The television film Pat and Margaret, starring Wood and Julie Walters as long-lost sisters with very different lifestyles, continued her return to stand-alone plays with a poignant undercurrent to the comedy.
On Christmas Day 1994, Wood starred in the one-off BBC 50-minute programme based on her 1993/94 stage show Victoria Wood: Live in Your Own Home. The special featured stand-up routines, character monologues and songs. An extended 80 minute version was released on VHS.

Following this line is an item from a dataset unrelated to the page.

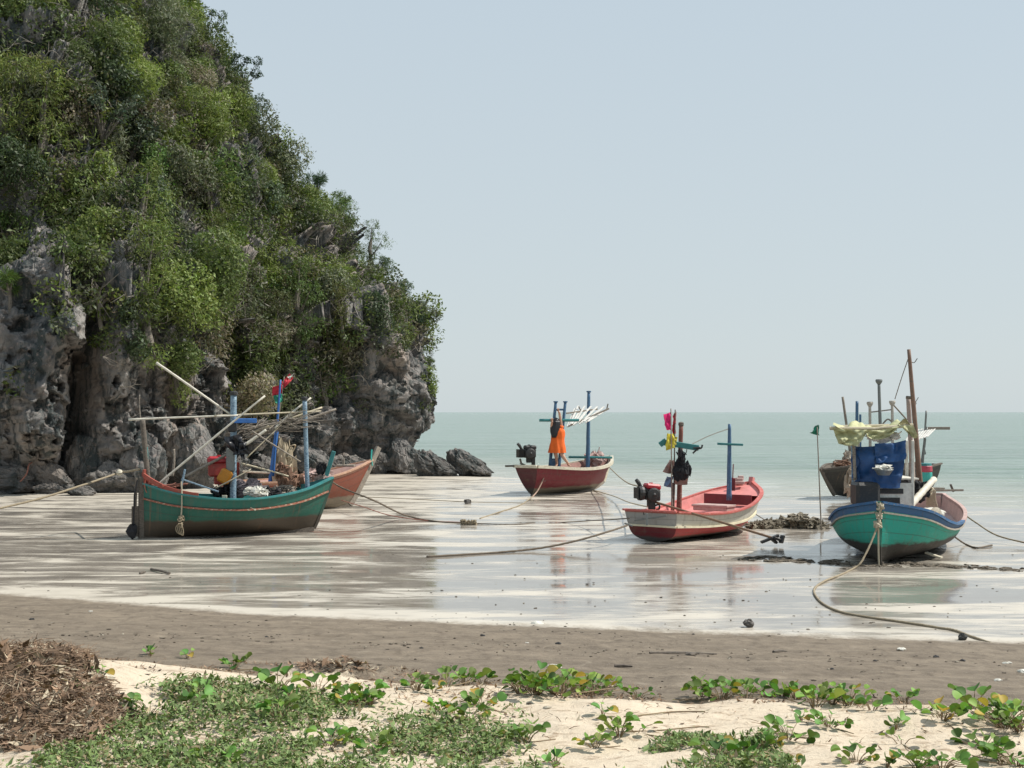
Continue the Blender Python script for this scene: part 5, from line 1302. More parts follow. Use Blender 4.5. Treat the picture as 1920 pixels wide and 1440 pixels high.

Wood went on a 68-date sell-out tour of the UK between May - October 1996, which played at venues in Leicester, Sheffield, Ipswich, Blackpool, Wolverhampton, Bradford, Newcastle, Bournemouth, Brighton, Nottingham, Oxford, Southend, Manchester and Cambridge. The tour culminated with another 15 sell-out shows at London's Royal Albert Hall in the autumn. The tour recommenced in April 1997 in Liverpool, also taking in Reading, Birmingham, Bristol, Halifax, Glasgow, Portsmouth, Edinburgh and Aberdeen. Wood then took the show to Australia and New Zealand during July and August. It was later released as Victoria Wood Live 1997 filmed at the High Wycombe Swan Theatre during the tours final shows in September.
In October 1997, Wood released a compilation of 14 of her songs titled Victoria Wood, Real Life The Songs.
Her first sitcom dinnerladies, continued her now established milieu of mostly female, mostly middle-aged characters depicted vividly and amusingly, but with a counterpoint of sadder themes.